Sparks spent four years overseas during the Vietnam War where he witnessed the horrors of war up close. One moment in particular haunts him. Even 45 years after it happened, his eyes welled up with tears and his voice became hushed when reaching back for the recollection he’s tried to erase from his mind for so long.

“South Vietnamese girl. Early 20s. She’s got her baby in her arms. The baby’s less than a year old. She’s laying on the ground, and a North Vietnamese soldier took a piece of bamboo and it went through both of them. And there they lay, stuck there together. Dead,” he said.

For Sparks, Veterans Day brings back memories he’s had to live with forever. Some good, others not so much. He spoke of the caskets lined up in the streets of Vietnam as the casualties piled up.

“Sometimes you’d have two, sometimes you’d have a dozen or more,” he said. “Pretty soon death was such a reality. It starts to affect you.”

Sparks remembered how several U.S. troops returned from Vietnam, only to be treated poorly. It’s one reason he’s so passionate about Veterans Day.

After the ceremony, which consisted of a tribute to prisoners of war and those missing in action, as well as two patriotic songs sung by children from Boulder City and Henderson, Sparks shared stories with a few of his fellow veterans, as well as those who were just eager to listen.

“People should be aware of what this day means,” he said. “What does it mean to me personally?

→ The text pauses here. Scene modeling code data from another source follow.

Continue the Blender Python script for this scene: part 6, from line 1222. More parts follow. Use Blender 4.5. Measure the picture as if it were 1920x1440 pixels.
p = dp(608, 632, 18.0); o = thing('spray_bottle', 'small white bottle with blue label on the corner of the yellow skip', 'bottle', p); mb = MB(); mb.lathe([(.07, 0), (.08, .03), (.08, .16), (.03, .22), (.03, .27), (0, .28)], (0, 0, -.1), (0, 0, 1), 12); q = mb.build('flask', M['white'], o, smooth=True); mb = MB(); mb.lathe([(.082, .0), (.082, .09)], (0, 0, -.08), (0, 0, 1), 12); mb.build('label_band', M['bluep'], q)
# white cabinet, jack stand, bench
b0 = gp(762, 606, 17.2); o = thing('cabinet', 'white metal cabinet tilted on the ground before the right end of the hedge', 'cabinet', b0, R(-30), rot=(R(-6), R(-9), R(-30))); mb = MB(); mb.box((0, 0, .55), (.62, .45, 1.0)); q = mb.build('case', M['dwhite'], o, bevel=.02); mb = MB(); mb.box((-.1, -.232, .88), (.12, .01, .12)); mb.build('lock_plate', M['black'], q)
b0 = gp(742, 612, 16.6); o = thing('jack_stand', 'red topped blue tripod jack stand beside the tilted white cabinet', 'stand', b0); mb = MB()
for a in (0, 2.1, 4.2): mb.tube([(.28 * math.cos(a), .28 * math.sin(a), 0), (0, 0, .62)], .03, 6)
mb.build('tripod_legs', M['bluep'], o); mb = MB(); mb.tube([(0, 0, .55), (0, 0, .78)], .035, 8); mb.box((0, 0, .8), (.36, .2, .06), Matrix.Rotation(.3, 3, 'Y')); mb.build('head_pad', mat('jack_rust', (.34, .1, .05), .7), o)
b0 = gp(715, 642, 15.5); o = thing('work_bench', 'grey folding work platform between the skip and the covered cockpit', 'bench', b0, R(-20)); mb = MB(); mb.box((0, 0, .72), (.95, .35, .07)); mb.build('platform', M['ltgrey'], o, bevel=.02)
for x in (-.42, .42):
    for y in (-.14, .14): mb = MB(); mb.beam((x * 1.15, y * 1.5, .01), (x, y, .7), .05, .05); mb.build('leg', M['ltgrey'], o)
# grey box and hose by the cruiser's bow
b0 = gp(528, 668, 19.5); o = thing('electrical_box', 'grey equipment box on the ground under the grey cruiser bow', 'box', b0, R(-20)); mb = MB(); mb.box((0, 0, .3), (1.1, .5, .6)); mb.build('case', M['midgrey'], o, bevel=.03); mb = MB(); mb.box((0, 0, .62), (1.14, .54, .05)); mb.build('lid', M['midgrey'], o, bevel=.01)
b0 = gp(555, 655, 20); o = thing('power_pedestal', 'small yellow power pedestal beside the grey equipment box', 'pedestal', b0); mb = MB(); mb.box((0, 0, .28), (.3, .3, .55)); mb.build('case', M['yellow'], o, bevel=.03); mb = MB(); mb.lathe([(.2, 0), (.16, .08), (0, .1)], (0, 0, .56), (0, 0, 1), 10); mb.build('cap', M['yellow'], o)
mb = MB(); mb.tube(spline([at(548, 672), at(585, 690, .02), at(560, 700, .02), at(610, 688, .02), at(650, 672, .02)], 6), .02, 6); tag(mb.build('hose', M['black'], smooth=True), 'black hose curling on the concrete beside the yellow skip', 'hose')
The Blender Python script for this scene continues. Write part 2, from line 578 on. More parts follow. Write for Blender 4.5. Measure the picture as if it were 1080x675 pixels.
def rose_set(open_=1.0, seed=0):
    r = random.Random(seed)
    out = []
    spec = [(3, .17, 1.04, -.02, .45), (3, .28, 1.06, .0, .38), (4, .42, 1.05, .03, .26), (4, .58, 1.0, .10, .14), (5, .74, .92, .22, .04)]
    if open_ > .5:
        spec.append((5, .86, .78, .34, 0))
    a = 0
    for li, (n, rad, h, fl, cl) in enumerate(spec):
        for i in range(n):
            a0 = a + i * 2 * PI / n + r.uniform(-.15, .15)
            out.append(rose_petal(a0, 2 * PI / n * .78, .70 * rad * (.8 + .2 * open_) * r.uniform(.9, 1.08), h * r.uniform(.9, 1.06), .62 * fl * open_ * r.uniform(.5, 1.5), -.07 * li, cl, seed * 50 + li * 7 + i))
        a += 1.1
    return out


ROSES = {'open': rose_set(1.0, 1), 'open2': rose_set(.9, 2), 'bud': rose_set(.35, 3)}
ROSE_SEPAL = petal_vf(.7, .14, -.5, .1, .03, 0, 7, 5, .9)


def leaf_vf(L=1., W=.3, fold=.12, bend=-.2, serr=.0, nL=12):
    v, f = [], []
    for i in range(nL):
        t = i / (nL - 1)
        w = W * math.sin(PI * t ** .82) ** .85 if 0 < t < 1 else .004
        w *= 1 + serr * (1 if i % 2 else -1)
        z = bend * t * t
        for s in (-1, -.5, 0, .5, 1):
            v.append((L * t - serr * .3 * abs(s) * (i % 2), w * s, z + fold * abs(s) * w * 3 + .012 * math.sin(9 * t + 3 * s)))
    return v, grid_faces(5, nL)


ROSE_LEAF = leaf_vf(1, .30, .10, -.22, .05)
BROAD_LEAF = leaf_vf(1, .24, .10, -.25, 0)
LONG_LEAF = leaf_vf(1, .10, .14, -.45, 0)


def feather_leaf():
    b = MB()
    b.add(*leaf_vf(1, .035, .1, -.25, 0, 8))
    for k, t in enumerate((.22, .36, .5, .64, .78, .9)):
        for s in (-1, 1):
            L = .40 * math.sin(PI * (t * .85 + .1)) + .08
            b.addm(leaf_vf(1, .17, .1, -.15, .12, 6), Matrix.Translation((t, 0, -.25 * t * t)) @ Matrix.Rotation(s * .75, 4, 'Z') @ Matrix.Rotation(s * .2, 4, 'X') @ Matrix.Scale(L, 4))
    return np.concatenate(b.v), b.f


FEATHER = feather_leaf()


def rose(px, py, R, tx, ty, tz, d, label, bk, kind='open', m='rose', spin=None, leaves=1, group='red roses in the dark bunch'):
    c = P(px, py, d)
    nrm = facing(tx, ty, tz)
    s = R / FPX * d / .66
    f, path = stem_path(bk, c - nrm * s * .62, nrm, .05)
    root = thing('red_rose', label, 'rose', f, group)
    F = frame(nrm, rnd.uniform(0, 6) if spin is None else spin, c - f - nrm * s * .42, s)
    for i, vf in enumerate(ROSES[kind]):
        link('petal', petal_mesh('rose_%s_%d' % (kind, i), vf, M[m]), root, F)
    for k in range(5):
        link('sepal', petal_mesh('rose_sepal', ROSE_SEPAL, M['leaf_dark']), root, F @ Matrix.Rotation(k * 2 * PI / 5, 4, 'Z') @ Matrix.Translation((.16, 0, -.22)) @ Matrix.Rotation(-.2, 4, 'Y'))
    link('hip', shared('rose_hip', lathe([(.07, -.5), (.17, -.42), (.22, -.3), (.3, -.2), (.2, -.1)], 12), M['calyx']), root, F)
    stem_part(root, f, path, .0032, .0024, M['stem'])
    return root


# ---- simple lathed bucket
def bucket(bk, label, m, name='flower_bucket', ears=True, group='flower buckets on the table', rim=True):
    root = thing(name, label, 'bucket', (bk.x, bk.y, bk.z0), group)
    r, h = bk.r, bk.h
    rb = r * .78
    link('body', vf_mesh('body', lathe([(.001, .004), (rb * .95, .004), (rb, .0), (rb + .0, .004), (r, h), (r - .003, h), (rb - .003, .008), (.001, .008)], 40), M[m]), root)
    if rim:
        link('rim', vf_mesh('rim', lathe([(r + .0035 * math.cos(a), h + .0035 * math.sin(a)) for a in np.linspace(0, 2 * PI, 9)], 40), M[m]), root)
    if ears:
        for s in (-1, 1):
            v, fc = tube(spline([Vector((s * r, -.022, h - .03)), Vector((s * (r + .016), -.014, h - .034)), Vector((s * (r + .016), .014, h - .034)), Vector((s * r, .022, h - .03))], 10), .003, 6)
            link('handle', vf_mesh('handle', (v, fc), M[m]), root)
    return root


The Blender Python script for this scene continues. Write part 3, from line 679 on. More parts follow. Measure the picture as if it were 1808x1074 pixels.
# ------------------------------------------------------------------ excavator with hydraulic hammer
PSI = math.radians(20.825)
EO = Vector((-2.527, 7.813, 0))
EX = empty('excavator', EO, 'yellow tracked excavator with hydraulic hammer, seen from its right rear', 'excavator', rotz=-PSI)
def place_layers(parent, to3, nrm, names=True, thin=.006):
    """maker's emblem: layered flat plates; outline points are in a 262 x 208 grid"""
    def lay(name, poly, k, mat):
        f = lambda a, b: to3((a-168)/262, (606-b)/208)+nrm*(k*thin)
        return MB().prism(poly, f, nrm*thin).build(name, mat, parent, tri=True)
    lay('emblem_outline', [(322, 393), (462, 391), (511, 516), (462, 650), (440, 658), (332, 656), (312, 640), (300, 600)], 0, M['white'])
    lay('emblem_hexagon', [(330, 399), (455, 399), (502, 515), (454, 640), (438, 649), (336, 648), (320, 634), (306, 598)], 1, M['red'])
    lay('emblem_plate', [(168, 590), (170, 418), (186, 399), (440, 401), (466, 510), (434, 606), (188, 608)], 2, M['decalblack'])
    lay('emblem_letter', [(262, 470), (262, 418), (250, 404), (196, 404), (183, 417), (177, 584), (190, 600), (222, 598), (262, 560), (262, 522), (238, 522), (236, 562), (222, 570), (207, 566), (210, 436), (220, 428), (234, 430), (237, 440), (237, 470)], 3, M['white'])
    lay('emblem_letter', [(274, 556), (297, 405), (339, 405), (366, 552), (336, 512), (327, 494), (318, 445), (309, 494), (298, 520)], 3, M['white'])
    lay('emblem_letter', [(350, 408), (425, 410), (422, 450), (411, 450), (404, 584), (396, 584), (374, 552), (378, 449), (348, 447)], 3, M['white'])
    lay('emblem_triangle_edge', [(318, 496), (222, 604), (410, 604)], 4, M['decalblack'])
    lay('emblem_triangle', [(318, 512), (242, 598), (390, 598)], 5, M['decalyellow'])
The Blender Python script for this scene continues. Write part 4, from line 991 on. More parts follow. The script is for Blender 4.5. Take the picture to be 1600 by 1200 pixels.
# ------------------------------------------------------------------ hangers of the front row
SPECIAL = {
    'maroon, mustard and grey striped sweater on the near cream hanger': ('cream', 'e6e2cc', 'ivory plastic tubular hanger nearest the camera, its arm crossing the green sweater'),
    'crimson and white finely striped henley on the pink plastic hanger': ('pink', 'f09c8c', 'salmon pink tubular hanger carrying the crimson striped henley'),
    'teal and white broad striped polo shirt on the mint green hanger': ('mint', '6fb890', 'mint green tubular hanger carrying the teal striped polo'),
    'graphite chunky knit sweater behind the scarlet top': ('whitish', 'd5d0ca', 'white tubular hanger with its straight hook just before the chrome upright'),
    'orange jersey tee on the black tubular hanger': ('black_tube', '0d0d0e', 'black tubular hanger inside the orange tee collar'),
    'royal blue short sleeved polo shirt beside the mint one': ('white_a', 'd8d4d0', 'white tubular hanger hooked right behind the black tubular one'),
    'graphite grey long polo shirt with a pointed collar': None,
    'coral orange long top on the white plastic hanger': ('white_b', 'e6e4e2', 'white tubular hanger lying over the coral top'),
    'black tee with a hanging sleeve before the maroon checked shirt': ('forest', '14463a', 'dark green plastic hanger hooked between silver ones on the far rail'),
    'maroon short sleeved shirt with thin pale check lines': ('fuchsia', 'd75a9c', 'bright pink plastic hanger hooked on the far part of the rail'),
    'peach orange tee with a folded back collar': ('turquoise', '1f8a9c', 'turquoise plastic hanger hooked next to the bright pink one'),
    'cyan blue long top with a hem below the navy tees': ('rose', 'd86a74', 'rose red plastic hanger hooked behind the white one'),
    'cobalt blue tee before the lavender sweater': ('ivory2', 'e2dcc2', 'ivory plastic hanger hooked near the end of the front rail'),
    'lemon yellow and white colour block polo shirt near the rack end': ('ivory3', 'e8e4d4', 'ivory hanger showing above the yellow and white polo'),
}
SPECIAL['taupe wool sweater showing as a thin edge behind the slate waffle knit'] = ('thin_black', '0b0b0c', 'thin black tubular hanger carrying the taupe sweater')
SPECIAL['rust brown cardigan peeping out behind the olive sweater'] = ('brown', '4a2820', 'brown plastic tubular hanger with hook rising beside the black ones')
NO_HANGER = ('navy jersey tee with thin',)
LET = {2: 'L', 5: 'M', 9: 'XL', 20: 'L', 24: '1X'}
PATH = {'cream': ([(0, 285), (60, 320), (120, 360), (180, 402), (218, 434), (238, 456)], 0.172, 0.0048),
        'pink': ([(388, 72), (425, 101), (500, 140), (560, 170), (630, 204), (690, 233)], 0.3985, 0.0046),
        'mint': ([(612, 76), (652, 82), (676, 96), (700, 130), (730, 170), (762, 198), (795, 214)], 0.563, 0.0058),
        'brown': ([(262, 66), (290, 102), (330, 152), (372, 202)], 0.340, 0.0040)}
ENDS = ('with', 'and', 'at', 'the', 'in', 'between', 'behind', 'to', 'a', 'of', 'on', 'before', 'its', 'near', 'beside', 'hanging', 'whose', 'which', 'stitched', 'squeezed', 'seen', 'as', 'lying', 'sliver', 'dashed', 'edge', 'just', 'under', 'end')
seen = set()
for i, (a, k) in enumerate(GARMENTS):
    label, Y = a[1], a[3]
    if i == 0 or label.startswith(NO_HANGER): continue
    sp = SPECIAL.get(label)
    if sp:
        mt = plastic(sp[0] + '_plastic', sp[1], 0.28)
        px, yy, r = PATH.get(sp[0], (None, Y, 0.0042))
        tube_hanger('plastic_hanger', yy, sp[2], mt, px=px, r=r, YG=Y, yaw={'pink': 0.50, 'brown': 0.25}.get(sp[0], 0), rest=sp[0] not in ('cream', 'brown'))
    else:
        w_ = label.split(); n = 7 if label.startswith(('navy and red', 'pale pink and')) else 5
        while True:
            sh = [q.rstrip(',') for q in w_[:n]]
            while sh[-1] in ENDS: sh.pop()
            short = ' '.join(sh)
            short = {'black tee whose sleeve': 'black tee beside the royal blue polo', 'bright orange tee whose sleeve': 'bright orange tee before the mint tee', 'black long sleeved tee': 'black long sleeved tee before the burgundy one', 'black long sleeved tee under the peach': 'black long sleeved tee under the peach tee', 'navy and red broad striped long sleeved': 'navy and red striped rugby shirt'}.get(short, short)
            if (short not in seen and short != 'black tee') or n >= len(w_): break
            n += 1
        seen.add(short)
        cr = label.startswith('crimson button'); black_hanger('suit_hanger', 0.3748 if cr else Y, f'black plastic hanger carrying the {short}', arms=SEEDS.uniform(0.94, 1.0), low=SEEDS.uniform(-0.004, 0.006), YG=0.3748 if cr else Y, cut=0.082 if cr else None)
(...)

It means this country’s free. Without our military, we’d be speaking German or something. Who knows? It means we are a free country thanks to our veterans.”

Down the street, past the numerous American flags lined up along Nevada Way, hundreds of people gathered at the Nevada State Veterans Home to honor those who served. Those in attendance included Rep. Joe Heck, newly elected state Attorney General Adam Laxalt, newly elected Secretary of State Barbara Cegavske and Gov. Brian Sandoval.

“In a world filled with conflict, we meet in peace because of the commitment and sacrifice of our veterans,” Sandoval told the crowd. “We will do everything we can. We owe you nothing less.”

The Nevada Opera Theater Chorus sang every branch’s respective song as members from each branch stood up and sang along. Veterans also stood and were honored for serving in each U.S. conflict since World War II as the audience’s cheers brought smiles to their faces.

Lt. Col. David Seitz of the Air Force spoke of his own war experiences, as well as the importance of continuing to honor those who fought for freedom in the United States.

“Together, we are all on a team. And together is what makes our team the best in the world,” Seitz said. “To each of you who have served and sacrificed for this great country, I salute you. If not for you who served before my fellow service members and I, we would not be able to continue this great legacy we call the United States of America.”